If Amazon can customize your shopping experience based on your individual shopping history and preferences, why can’t education be personalized to each child’s unique characteristics as well?
Unlocking the left brain by unleashing the right
This is the thinking behind the emerging trend of customized education that unlocks the potential of both the right brain (creative) and the left brain (analytical) to more effectively bring the school curriculum to a wider range of children.
The focus on STEM (Science, Technology, Engineering, Math) education is considered invaluable in our increasingly technological society. But arts have much to contribute to effective comprehension of the basics of STEM subjects. In addition to enhanced learning, comprehension and retention of information, arts can make learning more fun, and also contribute to the child’s self-image, physical well-being while offering a valuable destressing aspect as well. In short, unlocking both halves of the brain can help build a happier, well-balanced, many-layered child.
Traditional methods of teaching can put pressure on those children who see themselves as imaginative and artistic and feel unable to comprehend the abstract or analytical subjects that several of their classmates are so comfortable with. Often they feel slow, not clever and unable to handle the demands of the school system. This self-image limits their potential.
It turns out it all depends how the way in which they learn subjects such as mathematics. For instance, visual learners may find it easier (and more fun) to absorb mathematical concepts with the help of a color coded number table that gives a physical clue to prime numbers and numerical tables.
Activating both right brain and left brain to help children learn subjects as abstract as math may be simpler than it seems, given that maths has much in common with the basics of almost all artistic forms such as music and sculpture.
Music: With the strong connection between music and math, musical beats, rhythms, timing and sequences can be used in teaching mathematical concepts such as prime numbers and tables. In addition, intonations, chants and popular tunes can help to memorize information.
Drawing and sculpture: Contextual learning through art that links to geometrical concepts like angles and shapes and degrees, will immediately resonate with visual learners.
Dance: Geometry can also be displayed in dance that demonstrates different angles, axis and rotation. Moreover, this involves physical exercise that energizes, enthuses and exercises children.
Stories: Creating stories that explain a concept can help imaginative learners. For instance, a popular crime fiction novel involves the use of a crystal bottle containing poisonous gas that was shattered when a high note C was sung on the radio. Students could write their own scripts to demonstrate a concept.
The creative contexts gives the students increased purpose and relevance to their work. For the creative educator, the opportunities exist, the scope is huge but the novel system will need to emerge from its infancy.

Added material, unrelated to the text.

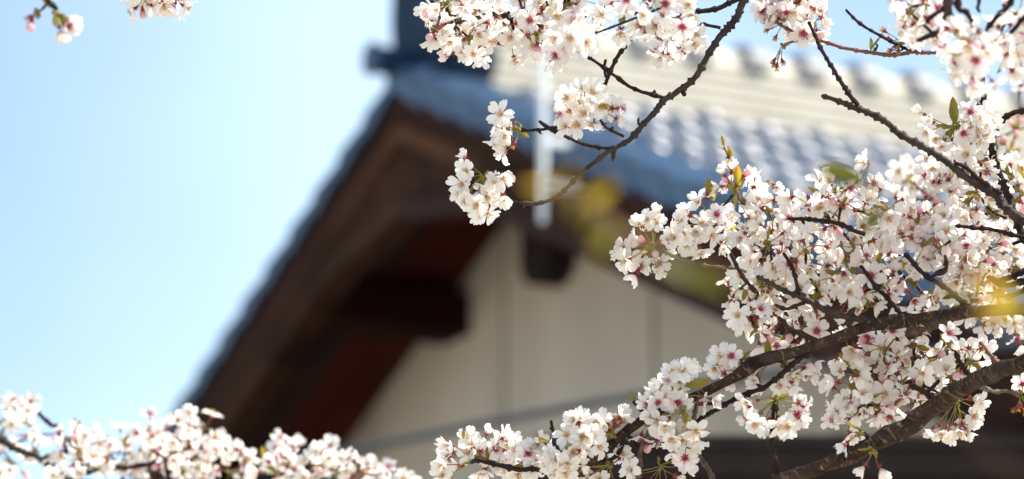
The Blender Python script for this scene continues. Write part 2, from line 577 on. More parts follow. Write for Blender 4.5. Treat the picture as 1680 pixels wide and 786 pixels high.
# demon-face end tile: generic shield with curled feet and a round boss
def profile_plate(b, prof, a0, a1, m=0):
    n = len(prof)
    v = [H(a, p[0], p[1]) for a in (a0, a1) for p in prof]
    f = [tuple(range(n)), tuple(range(2 * n - 1, n - 1, -1))] + [(i, n + i, n + (i + 1) % n, (i + 1) % n) for i in range(n)]
    b.add(v, f, m)
for (a0, a1, da) in ((0.10, 0.24, -1), (HLEN - 0.20, HLEN - 0.06, 1)):
    b = MB()
    half = [(0.30, -0.02), (0.36, 0.03), (0.37, 0.10), (0.31, 0.15), (0.28, 0.14), (0.275, 0.22), (0.30, 0.36), (0.28, 0.52), (0.22, 0.68), (0.10, 0.78)]
    prof = half + [(-x, y) for x, y in half[::-1]]
    profile_plate(b, prof, a0, a1)
    et = b.obj('ridge_end_tile', [HM['tile_dark']], house)
    b = MB()
    fa = a0 if da < 0 else a1
    pts = [(q * 0.72, 0.08 + r_ * 0.8) for q, r_ in half]
    profile_plate(b, pts + [(-x, y) for x, y in pts[::-1]], min(fa, fa + da * 0.04), max(fa, fa + da * 0.04))
    relief = b.obj('raised_face', [HM['tile_dark']], house)
    relief.parent = et
    relief.matrix_local = Matrix.Identity(4)
    b = MB()
    e0, e1 = (fa + da * 0.24, fa)
    b.tube([H(e0, 0, 0.115), H(e0 - da * 0.02, 0, 0.115), H(e0 - da * 0.021, 0, 0.115), H(e1, 0, 0.115)], [0.066, 0.07, 0.058, 0.058], 16)
    b.obj('round_end_tile', [HM['tile_dark'] if da > 0 else HM['tile_verge']], house, True)

# ------------------------------------------------------------------ white mast on the bargeboard, cable, shed
mast = empty('white_mast', H(-0.15, 1.46, -1.0), 'thin white pole fixed upright to the dark bargeboard beside the hanging twig', 'pole')
mp = basic('white_painted_steel', (0.80, 0.84, 0.86), 0.4, 0.5, 0.05)
b = MB()
p0 = H(-0.15, 1.46, -0.88)
b.tube([p0, p0 + Vector((0, 0, 0.004)), p0 + Vector((0, 0, 1.02))], [0.012, 0.0145, 0.0145], 14)
b.obj('pole', [mp], mast)
b = MB()
b.tube([p0 + Vector((0, 0, 1.02)), p0 + Vector((0, 0, 1.04))], [0.019, 0.014], 14)
b.obj('cap', [mp], mast)
for dz in (0.14, 0.30):
    b = MB()
    q = p0 + Vector((0, 0, dz))
    b.box((-0.13, -0.012, -0.015), (0.0, 0.012, 0.015), 0, lambda x, y, z, q=q: q + RR * (x + 0.15) + GG * y + Vector((0, 0, z)))
    b.obj('bracket', [mp], mast)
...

The Kennedy Centre of Arts Integration in Education explains the concept: “An approach to teaching in which students construct and demonstrate understanding through an art form. Students engage in a creative process which connects an art form and another subject area and meets evolving objectives in both.” Arts integration is just one step in the customization of education, as technology and online learning move to create increasingly personalized education for individual children. In the final analysis, a well-honed play between creativity and technological prowess is the key to all development.